◆ **Records for the task**

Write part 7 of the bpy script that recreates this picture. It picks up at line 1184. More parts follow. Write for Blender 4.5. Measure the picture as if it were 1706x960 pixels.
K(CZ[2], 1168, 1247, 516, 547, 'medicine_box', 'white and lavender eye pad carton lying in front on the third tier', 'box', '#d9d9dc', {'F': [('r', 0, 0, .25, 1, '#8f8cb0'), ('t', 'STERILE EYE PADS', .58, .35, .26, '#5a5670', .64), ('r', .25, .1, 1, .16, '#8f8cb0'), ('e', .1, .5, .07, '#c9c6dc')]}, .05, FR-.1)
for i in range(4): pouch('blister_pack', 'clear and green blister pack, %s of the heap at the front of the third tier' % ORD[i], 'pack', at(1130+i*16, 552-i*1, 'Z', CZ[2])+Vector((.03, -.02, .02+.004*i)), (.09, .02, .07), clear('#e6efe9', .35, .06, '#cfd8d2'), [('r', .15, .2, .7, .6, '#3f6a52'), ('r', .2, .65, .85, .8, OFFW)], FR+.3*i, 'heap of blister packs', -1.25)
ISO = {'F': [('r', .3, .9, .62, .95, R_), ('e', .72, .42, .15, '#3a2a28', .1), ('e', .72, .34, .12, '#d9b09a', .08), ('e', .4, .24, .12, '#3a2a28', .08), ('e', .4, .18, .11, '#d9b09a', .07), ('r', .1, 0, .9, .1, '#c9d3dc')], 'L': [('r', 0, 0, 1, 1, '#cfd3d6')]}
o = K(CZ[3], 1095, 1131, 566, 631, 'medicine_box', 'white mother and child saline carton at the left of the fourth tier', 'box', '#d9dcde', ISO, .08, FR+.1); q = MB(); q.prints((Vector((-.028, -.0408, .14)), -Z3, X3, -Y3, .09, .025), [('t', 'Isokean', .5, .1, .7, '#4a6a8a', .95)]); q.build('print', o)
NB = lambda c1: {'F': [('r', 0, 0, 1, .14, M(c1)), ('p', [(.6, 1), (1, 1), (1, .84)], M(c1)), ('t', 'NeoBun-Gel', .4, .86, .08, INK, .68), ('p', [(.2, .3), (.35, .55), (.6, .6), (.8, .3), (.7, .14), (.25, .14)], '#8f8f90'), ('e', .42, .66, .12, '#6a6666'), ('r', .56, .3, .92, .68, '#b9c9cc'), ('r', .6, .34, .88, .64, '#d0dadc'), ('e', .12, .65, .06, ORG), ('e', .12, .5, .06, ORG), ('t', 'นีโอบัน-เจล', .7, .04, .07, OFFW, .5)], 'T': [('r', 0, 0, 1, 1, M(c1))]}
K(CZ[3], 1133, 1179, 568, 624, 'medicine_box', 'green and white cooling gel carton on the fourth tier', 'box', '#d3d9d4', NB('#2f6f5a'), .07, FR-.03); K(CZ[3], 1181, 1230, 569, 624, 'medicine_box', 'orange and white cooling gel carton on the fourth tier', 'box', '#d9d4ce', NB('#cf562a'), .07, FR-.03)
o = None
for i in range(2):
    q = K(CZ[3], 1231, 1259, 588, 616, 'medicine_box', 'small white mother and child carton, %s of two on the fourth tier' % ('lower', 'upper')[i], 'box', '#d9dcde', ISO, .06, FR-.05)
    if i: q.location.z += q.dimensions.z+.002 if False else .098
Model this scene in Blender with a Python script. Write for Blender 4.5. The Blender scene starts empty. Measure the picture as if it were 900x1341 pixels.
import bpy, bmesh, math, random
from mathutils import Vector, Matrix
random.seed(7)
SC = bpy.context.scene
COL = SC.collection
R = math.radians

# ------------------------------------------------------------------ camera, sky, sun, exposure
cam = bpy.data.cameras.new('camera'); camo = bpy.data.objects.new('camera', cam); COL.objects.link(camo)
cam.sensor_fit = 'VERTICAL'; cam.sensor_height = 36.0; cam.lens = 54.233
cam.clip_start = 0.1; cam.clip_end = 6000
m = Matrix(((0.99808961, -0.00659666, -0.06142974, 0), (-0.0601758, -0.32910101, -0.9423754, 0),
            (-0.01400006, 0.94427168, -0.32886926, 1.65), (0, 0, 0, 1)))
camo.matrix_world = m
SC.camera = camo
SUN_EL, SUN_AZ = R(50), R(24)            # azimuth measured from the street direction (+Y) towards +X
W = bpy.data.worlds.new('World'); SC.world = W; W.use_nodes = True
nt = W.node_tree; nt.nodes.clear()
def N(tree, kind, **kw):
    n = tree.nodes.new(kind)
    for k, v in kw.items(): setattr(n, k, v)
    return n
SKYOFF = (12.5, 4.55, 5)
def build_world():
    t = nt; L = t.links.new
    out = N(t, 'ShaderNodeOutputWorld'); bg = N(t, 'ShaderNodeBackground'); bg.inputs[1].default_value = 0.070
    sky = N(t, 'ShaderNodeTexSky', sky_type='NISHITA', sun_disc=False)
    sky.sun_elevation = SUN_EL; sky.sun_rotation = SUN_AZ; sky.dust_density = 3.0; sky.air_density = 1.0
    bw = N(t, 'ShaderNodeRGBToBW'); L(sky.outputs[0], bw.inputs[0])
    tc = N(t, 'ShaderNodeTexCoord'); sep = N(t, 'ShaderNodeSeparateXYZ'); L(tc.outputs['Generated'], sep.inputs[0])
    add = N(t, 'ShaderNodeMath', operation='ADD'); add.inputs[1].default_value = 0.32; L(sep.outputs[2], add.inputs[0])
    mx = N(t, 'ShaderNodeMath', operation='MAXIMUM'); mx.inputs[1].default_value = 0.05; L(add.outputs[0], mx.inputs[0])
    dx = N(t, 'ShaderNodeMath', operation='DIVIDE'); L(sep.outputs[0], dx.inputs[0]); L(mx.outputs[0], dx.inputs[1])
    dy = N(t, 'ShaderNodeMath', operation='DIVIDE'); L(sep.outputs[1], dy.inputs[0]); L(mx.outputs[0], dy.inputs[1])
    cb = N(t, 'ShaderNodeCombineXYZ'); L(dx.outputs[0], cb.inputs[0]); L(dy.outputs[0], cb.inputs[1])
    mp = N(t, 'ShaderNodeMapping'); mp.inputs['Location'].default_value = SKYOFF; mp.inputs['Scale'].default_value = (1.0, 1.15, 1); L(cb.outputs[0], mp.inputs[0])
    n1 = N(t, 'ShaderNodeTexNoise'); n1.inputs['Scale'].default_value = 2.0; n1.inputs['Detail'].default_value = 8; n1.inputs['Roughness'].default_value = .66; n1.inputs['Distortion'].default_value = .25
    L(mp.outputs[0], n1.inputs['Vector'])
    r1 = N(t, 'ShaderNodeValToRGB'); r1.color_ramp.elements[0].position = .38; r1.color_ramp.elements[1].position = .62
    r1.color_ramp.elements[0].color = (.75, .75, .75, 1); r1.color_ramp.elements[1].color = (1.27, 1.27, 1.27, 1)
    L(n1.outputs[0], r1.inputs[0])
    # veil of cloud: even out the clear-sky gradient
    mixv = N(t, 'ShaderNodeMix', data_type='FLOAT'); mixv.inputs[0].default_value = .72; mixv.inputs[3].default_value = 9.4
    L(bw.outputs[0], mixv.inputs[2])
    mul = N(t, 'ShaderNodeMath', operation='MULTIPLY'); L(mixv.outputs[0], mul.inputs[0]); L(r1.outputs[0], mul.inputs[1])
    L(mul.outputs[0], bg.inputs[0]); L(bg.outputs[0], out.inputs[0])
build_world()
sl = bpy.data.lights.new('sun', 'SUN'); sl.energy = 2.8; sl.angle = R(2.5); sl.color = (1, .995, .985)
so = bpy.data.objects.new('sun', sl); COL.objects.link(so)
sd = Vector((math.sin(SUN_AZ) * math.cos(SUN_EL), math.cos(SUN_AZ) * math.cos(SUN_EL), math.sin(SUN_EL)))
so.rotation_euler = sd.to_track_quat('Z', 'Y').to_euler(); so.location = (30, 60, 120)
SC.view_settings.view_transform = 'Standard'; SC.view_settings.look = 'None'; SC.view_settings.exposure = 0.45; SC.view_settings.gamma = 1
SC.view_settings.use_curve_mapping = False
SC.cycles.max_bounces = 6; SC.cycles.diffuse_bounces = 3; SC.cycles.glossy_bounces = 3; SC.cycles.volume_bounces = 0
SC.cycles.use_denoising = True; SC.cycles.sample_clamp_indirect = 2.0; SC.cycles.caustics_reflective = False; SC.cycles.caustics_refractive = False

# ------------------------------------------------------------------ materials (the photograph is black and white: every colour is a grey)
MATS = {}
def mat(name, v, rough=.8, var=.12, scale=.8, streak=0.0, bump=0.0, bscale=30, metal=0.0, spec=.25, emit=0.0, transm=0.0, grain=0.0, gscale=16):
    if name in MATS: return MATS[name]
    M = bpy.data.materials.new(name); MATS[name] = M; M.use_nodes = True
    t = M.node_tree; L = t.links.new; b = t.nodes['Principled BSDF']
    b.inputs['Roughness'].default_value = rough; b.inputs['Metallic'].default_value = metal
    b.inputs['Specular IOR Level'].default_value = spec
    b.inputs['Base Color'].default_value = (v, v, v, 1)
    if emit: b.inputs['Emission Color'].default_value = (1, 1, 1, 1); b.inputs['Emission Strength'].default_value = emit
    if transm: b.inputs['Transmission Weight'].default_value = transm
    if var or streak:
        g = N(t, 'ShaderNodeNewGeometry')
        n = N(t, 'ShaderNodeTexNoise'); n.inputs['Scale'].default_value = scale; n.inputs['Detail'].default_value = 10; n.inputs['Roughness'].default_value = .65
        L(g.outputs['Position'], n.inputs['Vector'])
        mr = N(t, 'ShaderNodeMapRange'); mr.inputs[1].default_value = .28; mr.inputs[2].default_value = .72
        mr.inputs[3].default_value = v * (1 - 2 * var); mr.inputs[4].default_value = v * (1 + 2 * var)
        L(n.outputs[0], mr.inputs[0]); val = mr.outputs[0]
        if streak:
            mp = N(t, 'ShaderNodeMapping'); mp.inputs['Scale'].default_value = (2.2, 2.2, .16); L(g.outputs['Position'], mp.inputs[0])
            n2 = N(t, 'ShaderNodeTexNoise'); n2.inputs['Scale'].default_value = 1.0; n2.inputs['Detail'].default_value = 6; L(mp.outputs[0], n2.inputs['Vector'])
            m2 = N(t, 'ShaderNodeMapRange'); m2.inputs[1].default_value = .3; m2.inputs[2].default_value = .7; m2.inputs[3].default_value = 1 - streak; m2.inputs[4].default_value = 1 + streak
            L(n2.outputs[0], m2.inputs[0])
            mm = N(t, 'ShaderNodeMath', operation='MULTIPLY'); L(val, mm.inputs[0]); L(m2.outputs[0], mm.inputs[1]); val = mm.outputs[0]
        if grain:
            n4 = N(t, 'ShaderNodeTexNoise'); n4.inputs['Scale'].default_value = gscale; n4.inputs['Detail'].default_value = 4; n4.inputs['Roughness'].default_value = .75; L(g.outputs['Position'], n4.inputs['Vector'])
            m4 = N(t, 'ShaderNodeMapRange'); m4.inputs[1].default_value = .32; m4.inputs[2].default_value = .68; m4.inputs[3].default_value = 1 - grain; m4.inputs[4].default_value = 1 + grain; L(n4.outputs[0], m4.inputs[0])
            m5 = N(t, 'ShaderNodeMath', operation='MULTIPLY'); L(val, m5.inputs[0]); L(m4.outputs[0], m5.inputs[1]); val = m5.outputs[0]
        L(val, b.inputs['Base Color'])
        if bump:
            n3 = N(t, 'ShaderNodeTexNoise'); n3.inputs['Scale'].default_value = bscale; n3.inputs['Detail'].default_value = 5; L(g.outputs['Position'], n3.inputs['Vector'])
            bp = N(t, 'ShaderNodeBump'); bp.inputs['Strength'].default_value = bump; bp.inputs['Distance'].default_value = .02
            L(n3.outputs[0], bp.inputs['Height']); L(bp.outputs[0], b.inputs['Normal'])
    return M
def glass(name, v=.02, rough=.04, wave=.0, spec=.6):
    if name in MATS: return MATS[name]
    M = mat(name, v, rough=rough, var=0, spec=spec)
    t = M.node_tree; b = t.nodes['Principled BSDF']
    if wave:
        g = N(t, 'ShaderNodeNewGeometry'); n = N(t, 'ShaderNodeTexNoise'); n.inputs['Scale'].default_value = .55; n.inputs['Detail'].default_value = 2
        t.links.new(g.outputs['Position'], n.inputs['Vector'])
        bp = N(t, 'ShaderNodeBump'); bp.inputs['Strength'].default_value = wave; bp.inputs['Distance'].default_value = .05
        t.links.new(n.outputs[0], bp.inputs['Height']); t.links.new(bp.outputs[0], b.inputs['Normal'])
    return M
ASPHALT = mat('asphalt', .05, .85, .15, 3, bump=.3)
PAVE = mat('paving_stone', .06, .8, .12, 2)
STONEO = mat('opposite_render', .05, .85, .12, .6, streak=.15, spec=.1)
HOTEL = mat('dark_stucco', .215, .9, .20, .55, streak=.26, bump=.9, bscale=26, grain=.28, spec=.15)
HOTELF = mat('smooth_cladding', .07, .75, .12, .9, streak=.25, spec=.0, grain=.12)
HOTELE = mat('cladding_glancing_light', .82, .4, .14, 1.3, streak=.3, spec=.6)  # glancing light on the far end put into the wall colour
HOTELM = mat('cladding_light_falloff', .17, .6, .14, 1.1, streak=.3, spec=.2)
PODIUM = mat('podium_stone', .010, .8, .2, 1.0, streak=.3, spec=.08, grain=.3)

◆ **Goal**
Take the line holding "streak=.25, spec=.0, grain=.12)" and all lines after it through the end of the data, and set them down exactly.

◆ **Response to this exercise**
HOTELF = mat('smooth_cladding', .07, .75, .12, .9, streak=.25, spec=.0, grain=.12)
HOTELE = mat('cladding_glancing_light', .82, .4, .14, 1.3, streak=.3, spec=.6)  # glancing light on the far end put into the wall colour
HOTELM = mat('cladding_light_falloff', .17, .6, .14, 1.1, streak=.3, spec=.2)
PODIUM = mat('podium_stone', .010, .8, .2, 1.0, streak=.3, spec=.08, grain=.3)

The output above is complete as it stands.